Catch Shares versus Sharing Catch – Comment by Stephen J. Hall, David J. Mills & Neil L. Andrew

Lee van der Voo considers catch shares in the US to be, “one of the coolest vehicles environmental policy has seen in decades,” because they reduce fishing effort, diminish incentives to fish in dangerous weather, can boost the value of seafood, and most importantly, were designed to keep fishing rights with the fishermen and their communities. However this last attribute has not worked for most catch share programs,,, Van der Voo fears that over the long term catch shares will increase costs, fishermen will earn less because of higher rental payments owed to, “people in suits,” that own the fishing rights. Consumers would then pay more in this scenario while a handful of investors would become rich. Read the article here 08:22

One Response to Catch Shares versus Sharing Catch – Comment by Stephen J. Hall, David J. Mills & Neil L. Andrew

  1. DickyG says:

    Catch shares management is an economic scheme. It has nothing, absolutely nothing, to do with conservation.
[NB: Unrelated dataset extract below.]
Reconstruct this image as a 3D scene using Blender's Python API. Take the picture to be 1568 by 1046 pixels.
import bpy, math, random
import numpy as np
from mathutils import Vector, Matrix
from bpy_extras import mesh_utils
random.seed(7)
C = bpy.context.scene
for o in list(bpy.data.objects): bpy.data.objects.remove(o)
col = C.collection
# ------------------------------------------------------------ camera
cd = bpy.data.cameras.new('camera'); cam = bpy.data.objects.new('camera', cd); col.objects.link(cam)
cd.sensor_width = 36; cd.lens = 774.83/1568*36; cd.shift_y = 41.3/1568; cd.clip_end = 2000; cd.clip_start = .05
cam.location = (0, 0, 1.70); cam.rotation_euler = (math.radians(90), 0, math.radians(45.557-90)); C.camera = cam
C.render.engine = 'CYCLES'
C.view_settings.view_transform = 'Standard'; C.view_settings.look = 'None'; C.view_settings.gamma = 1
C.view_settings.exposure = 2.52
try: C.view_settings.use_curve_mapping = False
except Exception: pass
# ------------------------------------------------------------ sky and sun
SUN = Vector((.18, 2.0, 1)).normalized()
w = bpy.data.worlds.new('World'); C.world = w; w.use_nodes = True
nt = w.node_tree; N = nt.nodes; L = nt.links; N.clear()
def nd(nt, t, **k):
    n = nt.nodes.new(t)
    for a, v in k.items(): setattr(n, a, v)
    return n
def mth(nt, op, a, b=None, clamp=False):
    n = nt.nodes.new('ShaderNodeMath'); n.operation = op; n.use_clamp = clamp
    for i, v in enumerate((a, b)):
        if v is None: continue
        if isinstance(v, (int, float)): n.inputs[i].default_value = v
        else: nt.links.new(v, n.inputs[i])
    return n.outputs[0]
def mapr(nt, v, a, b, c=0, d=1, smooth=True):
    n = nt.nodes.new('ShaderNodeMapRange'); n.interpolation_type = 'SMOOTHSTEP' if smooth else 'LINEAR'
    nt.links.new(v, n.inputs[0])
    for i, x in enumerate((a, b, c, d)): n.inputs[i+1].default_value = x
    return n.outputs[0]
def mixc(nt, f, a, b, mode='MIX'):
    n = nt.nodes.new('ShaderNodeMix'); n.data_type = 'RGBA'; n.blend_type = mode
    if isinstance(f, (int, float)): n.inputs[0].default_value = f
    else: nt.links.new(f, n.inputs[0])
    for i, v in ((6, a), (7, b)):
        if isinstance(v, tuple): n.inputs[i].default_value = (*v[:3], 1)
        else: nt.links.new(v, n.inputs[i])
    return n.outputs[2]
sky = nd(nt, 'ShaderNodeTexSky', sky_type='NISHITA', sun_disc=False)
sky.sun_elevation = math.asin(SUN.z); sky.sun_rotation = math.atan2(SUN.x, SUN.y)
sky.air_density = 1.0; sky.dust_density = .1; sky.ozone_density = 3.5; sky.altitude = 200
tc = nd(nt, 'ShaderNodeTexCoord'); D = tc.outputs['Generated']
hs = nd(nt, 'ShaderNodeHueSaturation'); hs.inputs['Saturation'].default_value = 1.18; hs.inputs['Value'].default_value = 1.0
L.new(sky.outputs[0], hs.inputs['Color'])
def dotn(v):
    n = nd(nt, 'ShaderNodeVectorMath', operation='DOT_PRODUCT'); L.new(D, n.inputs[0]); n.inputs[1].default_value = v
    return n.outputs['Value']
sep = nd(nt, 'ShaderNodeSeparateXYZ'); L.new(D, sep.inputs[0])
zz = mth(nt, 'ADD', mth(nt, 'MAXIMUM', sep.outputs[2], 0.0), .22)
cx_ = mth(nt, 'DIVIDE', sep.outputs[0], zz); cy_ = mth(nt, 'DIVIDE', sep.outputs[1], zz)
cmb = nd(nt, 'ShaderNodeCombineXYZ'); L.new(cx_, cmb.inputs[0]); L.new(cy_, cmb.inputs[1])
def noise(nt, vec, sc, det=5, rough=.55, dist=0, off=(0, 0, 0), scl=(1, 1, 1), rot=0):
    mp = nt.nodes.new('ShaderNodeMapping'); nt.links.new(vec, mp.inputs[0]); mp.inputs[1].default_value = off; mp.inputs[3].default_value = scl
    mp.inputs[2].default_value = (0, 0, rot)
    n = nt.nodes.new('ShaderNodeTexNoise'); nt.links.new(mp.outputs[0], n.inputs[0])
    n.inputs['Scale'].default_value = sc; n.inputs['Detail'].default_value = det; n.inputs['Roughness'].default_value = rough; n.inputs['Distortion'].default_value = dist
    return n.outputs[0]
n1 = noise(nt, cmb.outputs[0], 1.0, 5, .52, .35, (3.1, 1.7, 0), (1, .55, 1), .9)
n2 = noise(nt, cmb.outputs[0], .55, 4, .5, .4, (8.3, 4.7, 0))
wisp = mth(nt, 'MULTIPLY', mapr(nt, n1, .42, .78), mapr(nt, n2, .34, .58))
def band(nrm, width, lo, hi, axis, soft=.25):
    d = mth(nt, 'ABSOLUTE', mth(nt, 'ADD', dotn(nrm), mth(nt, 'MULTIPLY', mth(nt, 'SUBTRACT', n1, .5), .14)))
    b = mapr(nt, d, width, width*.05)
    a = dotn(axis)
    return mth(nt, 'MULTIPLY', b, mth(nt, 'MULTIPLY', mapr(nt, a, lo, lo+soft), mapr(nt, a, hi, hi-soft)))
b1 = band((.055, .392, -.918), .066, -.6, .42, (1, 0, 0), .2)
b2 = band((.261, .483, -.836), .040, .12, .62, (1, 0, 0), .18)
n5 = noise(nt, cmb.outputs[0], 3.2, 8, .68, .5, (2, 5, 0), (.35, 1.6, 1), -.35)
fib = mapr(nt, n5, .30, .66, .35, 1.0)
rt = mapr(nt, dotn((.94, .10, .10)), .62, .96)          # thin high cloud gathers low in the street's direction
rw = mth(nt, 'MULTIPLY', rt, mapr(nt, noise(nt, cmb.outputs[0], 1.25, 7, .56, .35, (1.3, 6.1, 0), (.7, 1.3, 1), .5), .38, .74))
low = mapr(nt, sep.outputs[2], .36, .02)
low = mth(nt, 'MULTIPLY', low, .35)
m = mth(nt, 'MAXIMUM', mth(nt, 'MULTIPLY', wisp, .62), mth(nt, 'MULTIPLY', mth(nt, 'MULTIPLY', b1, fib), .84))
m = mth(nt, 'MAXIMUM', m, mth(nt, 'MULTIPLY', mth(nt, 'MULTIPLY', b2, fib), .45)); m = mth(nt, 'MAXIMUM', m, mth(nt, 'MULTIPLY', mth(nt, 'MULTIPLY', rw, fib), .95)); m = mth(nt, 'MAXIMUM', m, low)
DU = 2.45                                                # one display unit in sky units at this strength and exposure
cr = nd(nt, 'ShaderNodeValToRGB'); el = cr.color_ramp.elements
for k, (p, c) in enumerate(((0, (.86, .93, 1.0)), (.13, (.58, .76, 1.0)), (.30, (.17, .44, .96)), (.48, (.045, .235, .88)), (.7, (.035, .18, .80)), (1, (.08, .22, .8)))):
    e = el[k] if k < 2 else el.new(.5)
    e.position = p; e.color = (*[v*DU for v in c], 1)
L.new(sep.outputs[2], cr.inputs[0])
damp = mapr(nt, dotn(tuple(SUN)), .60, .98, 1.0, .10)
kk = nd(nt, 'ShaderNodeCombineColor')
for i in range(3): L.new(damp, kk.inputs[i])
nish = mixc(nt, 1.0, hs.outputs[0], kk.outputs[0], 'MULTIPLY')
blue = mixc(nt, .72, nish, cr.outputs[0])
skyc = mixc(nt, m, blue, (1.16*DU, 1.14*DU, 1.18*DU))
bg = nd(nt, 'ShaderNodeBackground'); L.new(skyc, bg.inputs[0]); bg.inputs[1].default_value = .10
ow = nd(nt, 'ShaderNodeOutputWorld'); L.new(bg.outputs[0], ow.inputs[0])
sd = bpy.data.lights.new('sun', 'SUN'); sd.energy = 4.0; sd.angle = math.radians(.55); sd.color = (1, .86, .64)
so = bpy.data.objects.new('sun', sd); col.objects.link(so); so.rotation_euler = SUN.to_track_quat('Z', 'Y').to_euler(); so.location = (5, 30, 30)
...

    But the catch shares scheme has everything to do with the consolidation, financialization, and industrialization of the resource.

    This will play to enriching a few huge fishing conglomerates such as the China Fishery Group as they gobble up quota worldwide and destroy small boat fishing operations.

    There’s no upside to catch shares, no “strengths”. When
    the fish are separated from the fishing license and thus from the fishermen, ultimately big money will come in and dissolve any “accumulation caps” on consolidation; then the well capitalized “market listed” companies will buy up groundfish quota, now a commodity up for grabs to the highest bidder.

    This kind of market-capitalized ownership and industrialization will denigrate the fish stocks, the fishing communities, and the fish product. This is a loss already evident for New England fisheries and it’s also a result forecasted by the sorry state of the nation’s consolidated and corporate owned and run farms and the consequent lack of quality and safety in most of our industrialized farm food products.

    The NY Times, The Boston Globe, various ENGO’s (EDF,PEW, Oceana, etc.), NOAA’s assessment and management caprices, and the NOAA enforcement boondoggles, all seem to line up in a direction which expedites this fisheries industrialization trend—where a few get rich at the expense of many. It almost looks sorta” intentional, a strategic plan of sorts—but it’s defended as “merely good ol’ free-market forces at work”.